Turn right down Hill Lane (signposted Oldbury and Thornbury). When you come to a pair of field gates on your left opposite a bridleway through a wood. Turn left into the field.

Follow the track through three fields until it peters out in the fourth field. Here follow the diminished track around a bend to the left and make your way into the fifth field. Before you enter the next field, look for a stile in the hedge to the right.

Turn right and follow the diagonal path to a stile/kissing gate.

You now have Rockhampton Rhine on your left. Follow this to the end of the field, where another track joins from the right. Continue to follow Rockhampton Rhine. After a while, the track morphs into a lane called Duckhole. You will pass Henridge Hill on the left then Folly Lane joins from the right and the lane becomes tarmacked.

After the lane bends to the left look for a farm track on the right opposite a substantial barn. Go past the buildings into a former orchard and head for a kissing gate in the far right hand corner.

Through this and a second kissing gate, you come to a track through a site for fairground equipment and caravans. Go access a driveway and down an enclosed path to a footbridge with a stile at either end.

In the next field, follow the left hand hedge until a farm track joins from the left.
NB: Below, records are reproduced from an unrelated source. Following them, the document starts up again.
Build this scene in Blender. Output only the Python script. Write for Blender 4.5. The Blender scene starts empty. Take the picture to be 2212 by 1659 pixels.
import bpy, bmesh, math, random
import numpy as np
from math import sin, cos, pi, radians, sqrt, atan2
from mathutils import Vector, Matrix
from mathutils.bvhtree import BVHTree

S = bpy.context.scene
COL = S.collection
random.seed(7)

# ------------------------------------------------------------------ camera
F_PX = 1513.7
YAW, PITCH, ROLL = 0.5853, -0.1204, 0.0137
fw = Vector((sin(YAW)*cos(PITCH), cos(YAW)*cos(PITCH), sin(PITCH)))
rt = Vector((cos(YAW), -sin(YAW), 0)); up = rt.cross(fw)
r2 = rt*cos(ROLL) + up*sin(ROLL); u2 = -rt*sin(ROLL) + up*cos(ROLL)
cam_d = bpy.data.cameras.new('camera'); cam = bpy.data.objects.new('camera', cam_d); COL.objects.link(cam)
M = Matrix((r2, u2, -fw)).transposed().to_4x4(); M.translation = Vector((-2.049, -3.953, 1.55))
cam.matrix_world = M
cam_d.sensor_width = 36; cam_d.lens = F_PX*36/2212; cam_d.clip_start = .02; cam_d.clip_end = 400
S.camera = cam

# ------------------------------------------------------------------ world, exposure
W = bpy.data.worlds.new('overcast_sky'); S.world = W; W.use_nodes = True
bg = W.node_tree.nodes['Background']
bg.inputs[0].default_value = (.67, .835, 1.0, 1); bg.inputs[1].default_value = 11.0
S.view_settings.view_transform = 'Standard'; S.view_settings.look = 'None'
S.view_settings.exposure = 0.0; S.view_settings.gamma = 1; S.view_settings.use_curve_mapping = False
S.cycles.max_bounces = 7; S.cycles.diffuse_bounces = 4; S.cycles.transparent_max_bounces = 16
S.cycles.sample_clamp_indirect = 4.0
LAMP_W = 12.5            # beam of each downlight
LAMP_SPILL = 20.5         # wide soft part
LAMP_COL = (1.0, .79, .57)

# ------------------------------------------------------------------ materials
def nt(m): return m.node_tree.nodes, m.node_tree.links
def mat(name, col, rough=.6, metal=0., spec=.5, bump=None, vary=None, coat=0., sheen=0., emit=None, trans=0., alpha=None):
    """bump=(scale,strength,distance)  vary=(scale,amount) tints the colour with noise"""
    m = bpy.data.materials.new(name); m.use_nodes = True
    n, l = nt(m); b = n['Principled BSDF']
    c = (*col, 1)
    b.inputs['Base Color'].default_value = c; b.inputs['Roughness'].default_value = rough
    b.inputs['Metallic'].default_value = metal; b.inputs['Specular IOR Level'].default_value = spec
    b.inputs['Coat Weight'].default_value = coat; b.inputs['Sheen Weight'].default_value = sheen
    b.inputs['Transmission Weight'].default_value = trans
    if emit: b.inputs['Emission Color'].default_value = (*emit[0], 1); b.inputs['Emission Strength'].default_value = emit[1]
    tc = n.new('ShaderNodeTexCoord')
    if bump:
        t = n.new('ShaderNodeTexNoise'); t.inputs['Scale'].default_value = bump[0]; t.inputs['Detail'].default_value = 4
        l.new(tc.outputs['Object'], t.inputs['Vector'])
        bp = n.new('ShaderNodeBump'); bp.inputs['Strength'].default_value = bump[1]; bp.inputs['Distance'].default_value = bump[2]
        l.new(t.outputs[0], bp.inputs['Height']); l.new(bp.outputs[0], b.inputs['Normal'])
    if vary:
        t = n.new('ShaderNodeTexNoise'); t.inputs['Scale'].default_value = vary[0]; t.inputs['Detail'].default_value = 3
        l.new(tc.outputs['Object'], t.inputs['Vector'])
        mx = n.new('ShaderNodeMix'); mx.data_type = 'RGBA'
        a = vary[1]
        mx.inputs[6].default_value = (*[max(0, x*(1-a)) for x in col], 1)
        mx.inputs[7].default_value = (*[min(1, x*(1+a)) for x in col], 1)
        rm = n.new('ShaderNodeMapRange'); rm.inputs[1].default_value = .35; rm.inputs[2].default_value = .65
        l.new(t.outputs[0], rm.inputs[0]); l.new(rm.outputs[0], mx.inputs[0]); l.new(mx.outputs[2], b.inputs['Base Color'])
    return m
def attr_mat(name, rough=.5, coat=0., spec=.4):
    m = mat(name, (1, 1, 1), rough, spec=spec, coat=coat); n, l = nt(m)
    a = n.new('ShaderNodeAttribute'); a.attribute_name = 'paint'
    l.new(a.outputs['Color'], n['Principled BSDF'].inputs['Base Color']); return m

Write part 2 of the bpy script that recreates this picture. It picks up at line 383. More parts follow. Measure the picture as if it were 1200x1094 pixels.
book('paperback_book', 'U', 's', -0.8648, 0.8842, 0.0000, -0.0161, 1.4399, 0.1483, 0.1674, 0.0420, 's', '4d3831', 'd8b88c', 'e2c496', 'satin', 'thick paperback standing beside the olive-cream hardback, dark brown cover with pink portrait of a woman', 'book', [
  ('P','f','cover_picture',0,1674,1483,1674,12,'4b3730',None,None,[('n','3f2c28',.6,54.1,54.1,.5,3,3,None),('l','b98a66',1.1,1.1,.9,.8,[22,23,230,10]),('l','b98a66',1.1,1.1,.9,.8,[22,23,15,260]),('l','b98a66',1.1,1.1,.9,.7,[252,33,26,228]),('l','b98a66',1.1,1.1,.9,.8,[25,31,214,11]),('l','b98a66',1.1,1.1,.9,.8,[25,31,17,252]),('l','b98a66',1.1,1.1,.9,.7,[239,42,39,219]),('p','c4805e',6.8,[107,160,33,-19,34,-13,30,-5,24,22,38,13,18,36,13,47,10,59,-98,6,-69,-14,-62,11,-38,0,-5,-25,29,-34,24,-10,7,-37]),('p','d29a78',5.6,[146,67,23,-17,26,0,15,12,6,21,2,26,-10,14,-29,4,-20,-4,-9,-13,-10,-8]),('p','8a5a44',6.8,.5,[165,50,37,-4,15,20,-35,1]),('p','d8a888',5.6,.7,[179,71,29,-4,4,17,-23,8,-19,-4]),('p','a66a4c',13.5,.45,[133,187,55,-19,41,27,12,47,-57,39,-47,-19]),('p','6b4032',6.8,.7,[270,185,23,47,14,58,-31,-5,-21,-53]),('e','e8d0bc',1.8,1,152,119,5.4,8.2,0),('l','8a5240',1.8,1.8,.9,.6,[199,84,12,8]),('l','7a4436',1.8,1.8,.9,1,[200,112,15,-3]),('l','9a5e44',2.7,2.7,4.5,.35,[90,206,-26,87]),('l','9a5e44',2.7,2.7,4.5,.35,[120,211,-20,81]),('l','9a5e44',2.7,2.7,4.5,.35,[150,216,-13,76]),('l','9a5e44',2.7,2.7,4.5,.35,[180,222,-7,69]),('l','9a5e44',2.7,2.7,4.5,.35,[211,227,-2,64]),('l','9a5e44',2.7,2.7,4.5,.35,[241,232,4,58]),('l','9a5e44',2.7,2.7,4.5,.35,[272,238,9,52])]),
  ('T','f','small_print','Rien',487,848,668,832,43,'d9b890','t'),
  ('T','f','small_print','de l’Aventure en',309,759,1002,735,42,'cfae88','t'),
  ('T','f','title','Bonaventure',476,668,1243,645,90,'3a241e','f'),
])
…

Follow the enclosed track along the left hand hedge to a gate onto Oldbury Lane. 

Climb the stile built into the gate and cross the road. Turn left to find a similar setup on your right. In the field, follow the left hand hedge around to a stile leading into a housing estate. 

Go past some play equipment up to a road called Barley Fields and cross into Scythe Way. Cut down Scythe Way to pick up a yellow grit path. Turn right along it until you come to the end of a cul-de-sac.

Continue straight ahead to a footbridge and around the edge of Fishponds Wood to find a kissing gate. 

Through the gate go ahead then left on a path alongside some houses. At a T-junction do a right left jink across a bridge into a streamside open space. Follow the path around to the right to an underpass beneath Park Road.

Continue along the path between the stream and the scout hut. Follow it as winds alongside the stream to emerge on the Gloucester Road near a zebra crossing.

On the other side, find another streamside path and follow it until you come to a cross path. Turn right.

At the other side of the field, go down an enclosed path through to a road called Hillcrest.

Turn left and then right into Crispin Lane, which leads through to Pullin’s Green.

From here you should be able to see the Rock Street car park and the St Mary Centre, where you began.